_PROVIDED DATA_
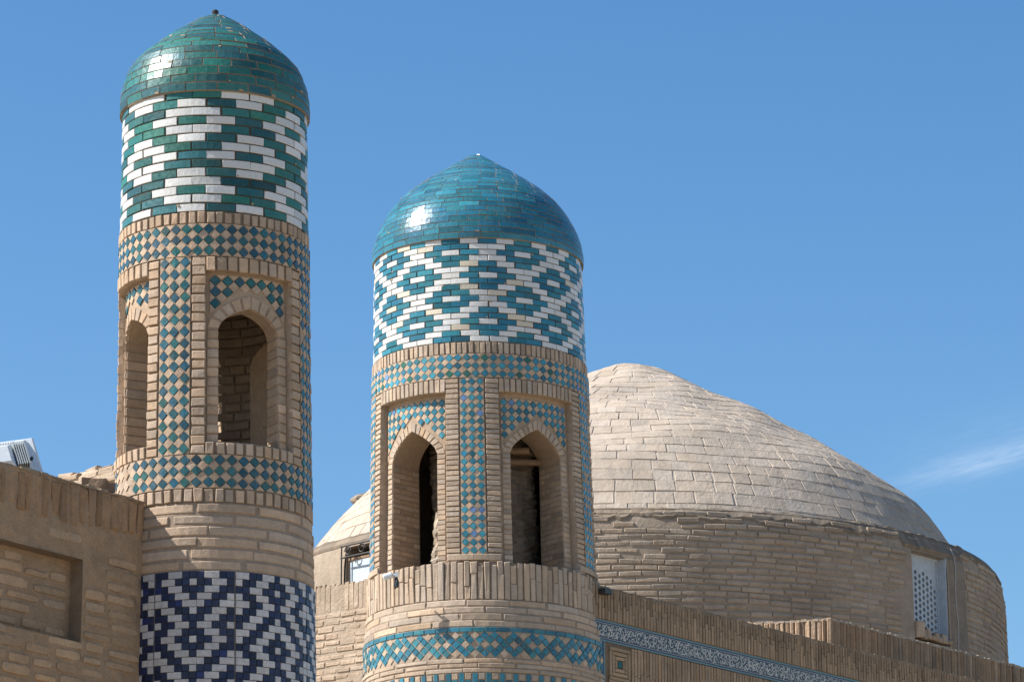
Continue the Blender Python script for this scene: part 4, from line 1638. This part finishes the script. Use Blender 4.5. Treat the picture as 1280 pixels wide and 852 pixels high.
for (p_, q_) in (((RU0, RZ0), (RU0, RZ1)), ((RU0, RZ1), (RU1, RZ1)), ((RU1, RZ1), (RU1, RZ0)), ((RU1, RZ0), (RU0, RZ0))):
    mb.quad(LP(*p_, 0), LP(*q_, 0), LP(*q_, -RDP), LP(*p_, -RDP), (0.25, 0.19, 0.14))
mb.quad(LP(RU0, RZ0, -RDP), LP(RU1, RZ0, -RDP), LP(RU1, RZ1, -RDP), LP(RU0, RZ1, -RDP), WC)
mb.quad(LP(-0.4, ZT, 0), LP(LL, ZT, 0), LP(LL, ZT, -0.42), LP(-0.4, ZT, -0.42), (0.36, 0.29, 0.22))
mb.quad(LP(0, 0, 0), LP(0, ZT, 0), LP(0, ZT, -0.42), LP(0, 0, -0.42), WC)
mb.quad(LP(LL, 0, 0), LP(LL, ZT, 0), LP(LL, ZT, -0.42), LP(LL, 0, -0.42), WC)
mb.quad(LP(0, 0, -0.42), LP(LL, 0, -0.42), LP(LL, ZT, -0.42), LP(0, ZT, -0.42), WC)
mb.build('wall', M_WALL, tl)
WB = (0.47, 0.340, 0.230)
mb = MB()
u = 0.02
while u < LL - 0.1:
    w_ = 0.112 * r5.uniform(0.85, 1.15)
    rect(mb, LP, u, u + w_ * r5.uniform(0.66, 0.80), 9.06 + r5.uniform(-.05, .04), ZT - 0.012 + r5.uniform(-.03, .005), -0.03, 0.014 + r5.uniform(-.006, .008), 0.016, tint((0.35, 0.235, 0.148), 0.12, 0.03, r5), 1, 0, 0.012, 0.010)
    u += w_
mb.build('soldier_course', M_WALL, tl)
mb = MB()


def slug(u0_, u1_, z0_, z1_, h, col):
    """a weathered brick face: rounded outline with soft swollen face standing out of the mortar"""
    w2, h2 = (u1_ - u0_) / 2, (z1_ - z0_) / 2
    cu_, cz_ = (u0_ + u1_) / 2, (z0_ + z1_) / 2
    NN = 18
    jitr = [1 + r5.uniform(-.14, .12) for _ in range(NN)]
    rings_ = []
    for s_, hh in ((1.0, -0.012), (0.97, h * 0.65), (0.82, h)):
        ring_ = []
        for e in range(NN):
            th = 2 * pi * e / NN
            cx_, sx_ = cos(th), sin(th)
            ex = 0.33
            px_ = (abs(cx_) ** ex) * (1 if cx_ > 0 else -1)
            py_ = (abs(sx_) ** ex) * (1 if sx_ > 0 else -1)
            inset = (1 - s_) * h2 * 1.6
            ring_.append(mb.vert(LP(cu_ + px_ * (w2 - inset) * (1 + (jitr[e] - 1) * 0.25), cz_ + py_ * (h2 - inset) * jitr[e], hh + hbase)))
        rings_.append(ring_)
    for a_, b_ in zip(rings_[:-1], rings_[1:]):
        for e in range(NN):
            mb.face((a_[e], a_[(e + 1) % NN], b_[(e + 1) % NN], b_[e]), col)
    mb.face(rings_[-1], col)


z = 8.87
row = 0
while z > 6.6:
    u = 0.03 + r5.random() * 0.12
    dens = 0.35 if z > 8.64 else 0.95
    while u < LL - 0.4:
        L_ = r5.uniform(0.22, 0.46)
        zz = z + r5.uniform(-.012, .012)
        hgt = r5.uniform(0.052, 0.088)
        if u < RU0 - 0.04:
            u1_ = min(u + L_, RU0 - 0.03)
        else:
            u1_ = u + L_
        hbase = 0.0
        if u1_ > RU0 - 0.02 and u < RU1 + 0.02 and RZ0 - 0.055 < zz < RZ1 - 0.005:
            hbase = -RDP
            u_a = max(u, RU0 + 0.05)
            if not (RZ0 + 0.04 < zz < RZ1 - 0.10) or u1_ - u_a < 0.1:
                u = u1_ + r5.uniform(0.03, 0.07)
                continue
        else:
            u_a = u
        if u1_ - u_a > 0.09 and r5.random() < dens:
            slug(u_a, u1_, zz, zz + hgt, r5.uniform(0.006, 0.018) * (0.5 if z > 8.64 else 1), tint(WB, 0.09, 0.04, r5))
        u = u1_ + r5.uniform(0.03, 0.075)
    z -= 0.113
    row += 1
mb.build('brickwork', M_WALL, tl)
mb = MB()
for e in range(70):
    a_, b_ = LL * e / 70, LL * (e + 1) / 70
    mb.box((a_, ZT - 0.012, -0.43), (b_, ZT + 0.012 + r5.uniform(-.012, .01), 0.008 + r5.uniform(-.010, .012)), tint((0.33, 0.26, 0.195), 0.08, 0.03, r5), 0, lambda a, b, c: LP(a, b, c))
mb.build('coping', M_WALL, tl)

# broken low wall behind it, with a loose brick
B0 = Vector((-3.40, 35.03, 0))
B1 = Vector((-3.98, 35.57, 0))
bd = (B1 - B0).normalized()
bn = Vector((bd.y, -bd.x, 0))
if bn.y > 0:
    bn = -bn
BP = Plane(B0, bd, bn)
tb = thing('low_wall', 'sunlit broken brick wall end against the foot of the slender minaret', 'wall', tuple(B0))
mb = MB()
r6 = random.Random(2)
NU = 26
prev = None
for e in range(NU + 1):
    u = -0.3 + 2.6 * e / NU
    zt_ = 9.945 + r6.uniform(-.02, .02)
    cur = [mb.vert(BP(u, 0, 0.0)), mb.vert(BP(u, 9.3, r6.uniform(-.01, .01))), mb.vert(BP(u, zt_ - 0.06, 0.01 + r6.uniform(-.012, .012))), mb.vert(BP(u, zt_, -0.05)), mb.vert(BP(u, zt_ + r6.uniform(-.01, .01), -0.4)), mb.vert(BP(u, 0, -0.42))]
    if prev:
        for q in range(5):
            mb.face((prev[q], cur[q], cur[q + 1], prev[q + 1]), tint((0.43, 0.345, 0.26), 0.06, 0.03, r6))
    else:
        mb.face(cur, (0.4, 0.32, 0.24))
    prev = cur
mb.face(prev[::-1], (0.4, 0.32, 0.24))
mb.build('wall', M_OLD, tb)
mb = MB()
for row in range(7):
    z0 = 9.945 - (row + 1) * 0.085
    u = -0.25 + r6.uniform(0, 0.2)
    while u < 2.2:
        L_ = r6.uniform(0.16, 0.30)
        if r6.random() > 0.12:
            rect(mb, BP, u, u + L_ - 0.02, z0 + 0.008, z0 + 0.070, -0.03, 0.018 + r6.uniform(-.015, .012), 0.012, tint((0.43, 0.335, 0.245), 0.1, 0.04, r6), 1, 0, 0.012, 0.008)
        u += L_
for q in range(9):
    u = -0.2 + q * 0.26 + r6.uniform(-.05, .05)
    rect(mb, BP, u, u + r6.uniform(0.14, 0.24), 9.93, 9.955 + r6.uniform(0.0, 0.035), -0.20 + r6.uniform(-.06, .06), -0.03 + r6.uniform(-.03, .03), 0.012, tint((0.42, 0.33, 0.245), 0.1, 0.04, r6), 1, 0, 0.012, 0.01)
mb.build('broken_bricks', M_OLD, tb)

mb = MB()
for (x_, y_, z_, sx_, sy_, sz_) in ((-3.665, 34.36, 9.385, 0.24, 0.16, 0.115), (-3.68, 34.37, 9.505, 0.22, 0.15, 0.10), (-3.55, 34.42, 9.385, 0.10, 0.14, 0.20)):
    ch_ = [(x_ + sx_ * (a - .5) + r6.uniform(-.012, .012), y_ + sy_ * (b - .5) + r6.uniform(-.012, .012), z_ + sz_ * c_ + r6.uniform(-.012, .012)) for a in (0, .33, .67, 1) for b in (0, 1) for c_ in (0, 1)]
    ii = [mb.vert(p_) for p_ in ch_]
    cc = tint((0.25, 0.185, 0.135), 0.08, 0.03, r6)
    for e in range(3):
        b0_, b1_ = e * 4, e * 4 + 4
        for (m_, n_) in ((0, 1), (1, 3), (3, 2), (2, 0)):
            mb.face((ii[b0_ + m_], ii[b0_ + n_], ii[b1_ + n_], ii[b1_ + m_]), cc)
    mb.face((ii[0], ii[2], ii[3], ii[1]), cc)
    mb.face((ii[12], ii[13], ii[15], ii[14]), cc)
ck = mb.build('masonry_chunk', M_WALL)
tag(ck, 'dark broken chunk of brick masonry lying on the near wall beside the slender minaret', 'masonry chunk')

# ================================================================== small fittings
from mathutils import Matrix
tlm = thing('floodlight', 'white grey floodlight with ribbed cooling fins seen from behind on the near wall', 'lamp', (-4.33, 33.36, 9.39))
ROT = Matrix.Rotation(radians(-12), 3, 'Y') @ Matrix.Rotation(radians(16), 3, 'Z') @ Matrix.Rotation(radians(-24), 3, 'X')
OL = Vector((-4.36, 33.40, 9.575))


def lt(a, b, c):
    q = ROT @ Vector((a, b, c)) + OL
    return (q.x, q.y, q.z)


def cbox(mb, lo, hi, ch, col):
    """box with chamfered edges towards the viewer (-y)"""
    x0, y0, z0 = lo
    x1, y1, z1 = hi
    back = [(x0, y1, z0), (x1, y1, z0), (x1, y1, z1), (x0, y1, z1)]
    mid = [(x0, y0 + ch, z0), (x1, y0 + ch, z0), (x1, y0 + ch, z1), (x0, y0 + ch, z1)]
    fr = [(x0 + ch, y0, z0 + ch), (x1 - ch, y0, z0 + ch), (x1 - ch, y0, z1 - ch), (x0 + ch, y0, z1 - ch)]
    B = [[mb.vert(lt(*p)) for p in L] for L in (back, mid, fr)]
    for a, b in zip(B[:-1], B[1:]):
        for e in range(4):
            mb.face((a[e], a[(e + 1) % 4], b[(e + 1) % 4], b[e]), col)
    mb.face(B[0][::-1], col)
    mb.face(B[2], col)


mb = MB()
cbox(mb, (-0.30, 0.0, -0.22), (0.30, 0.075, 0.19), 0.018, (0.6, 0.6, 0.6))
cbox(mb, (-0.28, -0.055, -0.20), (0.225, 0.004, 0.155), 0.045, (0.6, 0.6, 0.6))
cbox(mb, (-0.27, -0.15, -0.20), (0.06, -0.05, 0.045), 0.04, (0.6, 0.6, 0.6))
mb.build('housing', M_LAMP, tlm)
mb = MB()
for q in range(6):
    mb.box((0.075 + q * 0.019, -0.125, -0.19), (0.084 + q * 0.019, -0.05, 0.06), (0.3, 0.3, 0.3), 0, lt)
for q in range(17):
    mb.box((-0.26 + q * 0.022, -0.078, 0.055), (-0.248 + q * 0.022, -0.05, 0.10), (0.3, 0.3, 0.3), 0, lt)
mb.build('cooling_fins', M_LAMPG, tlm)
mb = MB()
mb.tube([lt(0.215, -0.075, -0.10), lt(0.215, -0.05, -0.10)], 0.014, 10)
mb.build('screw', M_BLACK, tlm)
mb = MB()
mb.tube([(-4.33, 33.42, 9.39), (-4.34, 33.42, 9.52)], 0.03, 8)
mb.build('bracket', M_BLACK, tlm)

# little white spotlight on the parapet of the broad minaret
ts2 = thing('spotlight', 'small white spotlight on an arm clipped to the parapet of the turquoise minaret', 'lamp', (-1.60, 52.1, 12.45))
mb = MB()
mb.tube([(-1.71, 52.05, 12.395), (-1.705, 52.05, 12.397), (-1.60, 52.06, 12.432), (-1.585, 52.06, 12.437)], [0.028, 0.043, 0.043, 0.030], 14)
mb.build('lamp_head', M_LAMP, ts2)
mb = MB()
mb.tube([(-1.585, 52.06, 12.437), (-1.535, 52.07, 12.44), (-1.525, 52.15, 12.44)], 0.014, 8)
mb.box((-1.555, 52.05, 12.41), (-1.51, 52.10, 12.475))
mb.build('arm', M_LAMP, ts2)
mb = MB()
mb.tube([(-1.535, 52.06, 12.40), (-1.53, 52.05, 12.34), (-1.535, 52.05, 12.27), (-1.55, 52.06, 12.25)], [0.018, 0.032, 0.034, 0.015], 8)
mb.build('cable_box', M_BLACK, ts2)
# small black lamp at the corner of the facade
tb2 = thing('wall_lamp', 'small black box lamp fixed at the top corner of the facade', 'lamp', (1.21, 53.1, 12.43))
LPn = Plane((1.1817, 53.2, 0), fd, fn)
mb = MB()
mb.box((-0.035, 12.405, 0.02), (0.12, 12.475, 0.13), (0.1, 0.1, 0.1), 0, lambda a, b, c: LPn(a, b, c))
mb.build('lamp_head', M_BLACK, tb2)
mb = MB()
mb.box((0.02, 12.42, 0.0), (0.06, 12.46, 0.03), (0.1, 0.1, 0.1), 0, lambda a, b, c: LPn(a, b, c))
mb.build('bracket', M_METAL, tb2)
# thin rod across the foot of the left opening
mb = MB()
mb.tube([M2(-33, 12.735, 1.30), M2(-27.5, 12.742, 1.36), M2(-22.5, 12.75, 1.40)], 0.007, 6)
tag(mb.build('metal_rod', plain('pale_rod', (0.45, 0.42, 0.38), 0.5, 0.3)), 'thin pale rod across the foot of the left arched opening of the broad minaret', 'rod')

_REQUEST_
How many of the lines above hold "from"? Answer with only the number.

_WRITTEN RESPONSE_
3